§ Given request:
Working from the top of the listing below, retype each line through the line containing "from mathutils import Vector, Matrix, Euler", both included, with no pictures.
-.-.-
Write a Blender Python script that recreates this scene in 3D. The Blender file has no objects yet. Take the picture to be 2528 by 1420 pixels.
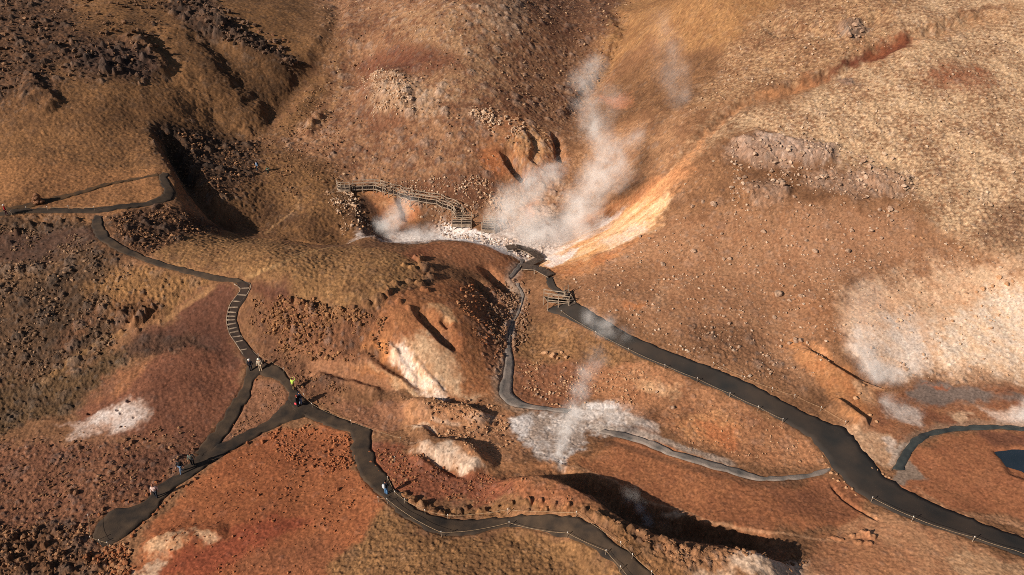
import bpy, bmesh, math, random
import numpy as np
from mathutils import Vector, Matrix, Euler

random.seed(7)
SC = bpy.context.scene
COL = SC.collection

# ------------------------------------------------------------------ camera
PITCH = math.radians(30.5)
CAM_H = 46.5
F = 1685.0                                   # focal length in photo pixels (2528 wide)
cp, sp = math.cos(PITCH), math.sin(PITCH)
cam_d = bpy.data.cameras.new('camera'); cam = bpy.data.objects.new('camera', cam_d); COL.objects.link(cam)
cam.location = (0, 0, CAM_H); cam.rotation_euler = (math.pi/2 - PITCH, 0, 0)
cam_d.sensor_width = 36.0; cam_d.lens = 36.0*F/2528.0
cam_d.clip_start = 0.5; cam_d.clip_end = 6000
SC.camera = cam

def ray(px, py):
    X = (np.asarray(px, float)-1264)/F; U = (710-np.asarray(py, float))/F
    return X, cp + sp*U, -sp + cp*U

def at_z(px, py, z):
    dx, dy, dz = ray(px, py)
    s = (z-CAM_H)/dz
    return dx*s, dy*s

# ------------------------------------------------------------------ noise
def h32(ix, iy, seed):
    ix = ix.astype(np.int64); iy = iy.astype(np.int64)
    h = (ix*374761393 + iy*668265263 + seed*1442695041) & 0xFFFFFFFF
    h = ((h ^ (h >> 13))*1274126177) & 0xFFFFFFFF
    h = ((h ^ (h >> 16))*2246822519) & 0xFFFFFFFF
    return (h ^ (h >> 15)) & 0xFFFFFFFF
def r01(ix, iy, seed): return h32(ix, iy, seed).astype(np.float32)/4294967295.0
_ang = np.linspace(0, 2*np.pi, 257)[:256]
_GX, _GY = np.cos(_ang).astype(np.float32), np.sin(_ang).astype(np.float32)
def perlin(x, y, seed=0):
    x0 = np.floor(x); y0 = np.floor(y); fx = (x-x0).astype(np.float32); fy = (y-y0).astype(np.float32)
    def g(ox, oy):
        h = h32(x0+ox, y0+oy, seed) & 255
        return _GX[h]*(fx-ox) + _GY[h]*(fy-oy)
    u = fx*fx*fx*(fx*(fx*6-15)+10); v = fy*fy*fy*(fy*(fy*6-15)+10)
    a = g(0, 0); b = g(1, 0); c = g(0, 1); d = g(1, 1)
    return ((a+(b-a)*u) + ((c+(d-c)*u) - (a+(b-a)*u))*v)*1.5
def fbm(x, y, octv=4, seed=0, gain=.5):
    o = 0; a = 1.0; t = 0
    for k in range(octv):
        o = o + a*perlin(x, y, seed+k*17); t += a*a; a *= gain
        x, y = x*1.62+y*1.18+3.1, -x*1.18+y*1.62+7.7
    return o/math.sqrt(t)
def worley(x, y, seed=0):
    x0 = np.floor(x); y0 = np.floor(y)
    f1 = np.full(x.shape, 9., np.float32); f2 = f1.copy(); idv = np.zeros(x.shape, np.float32)
    for ox in (-1, 0, 1):
        for oy in (-1, 0, 1):
            cx = x0+ox; cy = y0+oy; h = h32(cx, cy, seed)
            dx = cx + (h & 1023)/1023.0 - x; dy = cy + ((h >> 10) & 1023)/1023.0 - y
            d = (dx*dx+dy*dy).astype(np.float32)
            near = d < f1
            f2 = np.where(near, f1, np.minimum(f2, d)); idv = np.where(near, ((h >> 20) & 1023)/1023.0, idv); f1 = np.where(near, d, f1)
    return np.sqrt(f1), np.sqrt(f2), idv.astype(np.float32)
def sst(a, b, x):
    t = np.clip((x-a)/(b-a), 0, 1); return t*t*(3-2*t)
def lin(c):
    c = np.asarray(c, float)/255.0
    return np.where(c <= .04045, c/12.92, ((c+.055)/1.055)**2.4)

# ------------------------------------------------------------------ terrain grid (finer near the viewpoint, coarser to the horizon)
tc = np.linspace(-1.28, 1.28, 1650)
tl = -1.28 - np.cumsum(np.geomspace(.0025, .12, 40)); T = np.concatenate([tl[::-1], tc, -tl])
yn = np.geomspace(26, 30, 40)[:-1]; ym = np.geomspace(30, 185, 1150); yf = np.geomspace(186, 3500, 130)
Yv = np.concatenate([np.geomspace(6, 25.8, 40), yn, ym, yf])
NA, NR = len(T), len(Yv)
Y = np.repeat(Yv[:, None], NA, 1); X = Y*T[None, :]

# control points: photo pixel and height of the ground there
CP = [
 # foreground flats
 (240,1310,.3),(0,1420,.6),(500,1250,.6),(640,1330,.8),(800,1150,.6),(600,1420,.6),(900,1330,1.4),(1000,1420,2.2),(1250,1350,2.2),(1250,1290,1.8),
 (1500,1400,2.0),(1700,1420,1.3),(1050,1300,1.6),(960,1230,1.0),(1100,1220,1.0),(1250,1200,1.0),(1400,1235,1.5),(1000,1080,.6),(1150,1120,.7),
 (1300,1060,0),(1400,1140,.2),(1500,1100,0),(1700,1100,.2),(1700,1180,.3),(1700,1235,0),(1900,1250,.1),(2000,1400,.8),(2300,1380,.6),(2528,1420,.5),
 (2000,1180,-.5),(2050,1165,-.6),(1850,1180,-.3),(2100,1150,0),(1950,1030,.8),(2300,1270,.1),(2500,1330,.1),(2300,1130,-.2),(2500,1150,-.6),(2250,1180,-.5),
 (2450,1010,-.2),(2250,1010,0),(2100,950,1.3),(2050,900,2.4),(2180,945,.6),(2300,930,.9),(2430,920,1.0),(100,1200,.6),(380,1220,.5),(870,1180,.8),(1100,1000,.9),
 (1600,1290,.6),(1850,1365,.4),(1550,1250,0.2),
 # left flank
 (740,1000,1.0),(500,1110,.6),(620,895,2.5),(570,790,5.2),(600,700,8.2),(480,680,8.6),(330,630,9.2),(240,570,10.6),(300,520,11.2),(415,490,10.8),(400,430,12.0),
 (100,520,11.6),(0,530,11.8),(100,640,9),(100,760,6.4),(100,900,3.2),(100,1050,1.0),(300,800,5.4),(300,950,2.8),(300,1030,1.8),(500,850,4),(450,950,2.6),(0,760,6.4),(-150,900,3.2),(-150,640,9.2),
 (-300,1200,.8),(-200,1420,.6),
 # front hill
 (700,700,8.4),(700,600,9),(800,640,8.8),(900,606,8.0),(900,700,8.0),(900,745,7.2),(1000,600,7.0),(1100,594,6.5),(1180,603,5.8),(1240,628,5.0),(1000,700,7.2),(1000,760,6.6),(1100,680,6.4),
 (850,830,4.6),(900,900,2.6),(900,965,1.4),(800,900,2.6),(1080,860,3.9),(1050,970,1.0),(1150,760,5.0),(1180,860,2.6),(1220,950,.8),(700,800,5.2),(700,880,3.0),
 # stream valley / spring basin
 (1290,655,3.0),(1280,720,2.3),(1260,800,1.6),(1250,880,1.0),(1250,980,.3),(1360,690,3.9),(1410,765,3.6),(1400,830,2.2),(1600,880,2.6),(1500,960,.9),(1750,930,1.9),(1900,990,1.2),
 (950,585,3.2),(1100,575,3.2),(1200,590,3.2),(1300,600,3.5),(1380,620,3.6),(1330,560,4.2),(1140,545,4.2),(1050,555,3.6),
 # gorge behind the front hill
 (610,572,5.2),(720,585,5.0),(820,590,4.2),(560,505,8.2),(640,425,9.0),(700,480,7.6),(760,540,6.2),(850,500,7.0),(760,420,9.0),(660,350,10.6),(700,290,12.6),(800,140,19.0),(820,0,25),(820,-120,29),
 # left hill
 (250,400,13.6),(100,400,14.4),(-150,430,13.5),(250,250,18.5),(60,250,19.5),(250,100,24.5),(40,100,25),(250,0,28.5),(0,0,29),(-300,250,20),(-300,0,30),(430,250,17.0),(450,100,22.8),(560,40,25.5),(640,120,21.0),(600,220,16.4),(540,300,13.2),(500,400,10.8),(570,440,9.6),
 (250,-150,33),(600,-120,32),
 # centre hill
 (860,465,6.9),(1000,470,7.0),(1100,495,6.2),(1150,520,5.4),(1000,350,11.8),(900,380,10),(1150,400,10.2),(1000,250,16),(1200,280,15),(1000,100,22.5),(1200,120,22),(1000,0,27),(1250,0,28),(1250,-150,34),(1000,-150,34),(880,200,15.5),
 (1250,430,8.4),(1300,350,12),(1400,330,11.2),(1330,470,6.4),(1500,150,18),(1420,240,14.2),(1560,0,25),(1560,-120,30),(1440,430,7.6),
 # right hill
 (1500,560,5.4),(1640,490,9.8),(1420,690,4.2),(1600,800,3.9),(1600,690,5.2),(1600,600,7.0),(1640,440,11.6),(1640,300,16),(1700,150,21.5),(1700,0,29),(1700,-150,35),
 (1800,850,3.0),(1900,700,5.6),(1900,820,3.4),(1900,500,11.2),(1900,350,16),(1900,200,21.2),(1900,80,26),(2100,600,8.2),(2100,750,4.8),(2050,830,3.6),(2200,400,14.2),(2200,200,21.5),(2200,50,28),(2200,-120,34),
 (2528,700,5.2),(2528,850,1.8),(2350,800,3.2),(2300,700,5.4),(2528,500,10.8),(2528,300,17.3),(2528,150,23),(2528,0,30),(2800,300,17),(2800,0,30),(2800,700,5),(2528,-150,36),(2150,870,2.6),(2750,1000,0),(2750,1250,0),
]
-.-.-
§ Task result:
Write a Blender Python script that recreates this scene in 3D. The Blender file has no objects yet. Take the picture to be 2528 by 1420 pixels.
import bpy, bmesh, math, random
import numpy as np
from mathutils import Vector, Matrix, Euler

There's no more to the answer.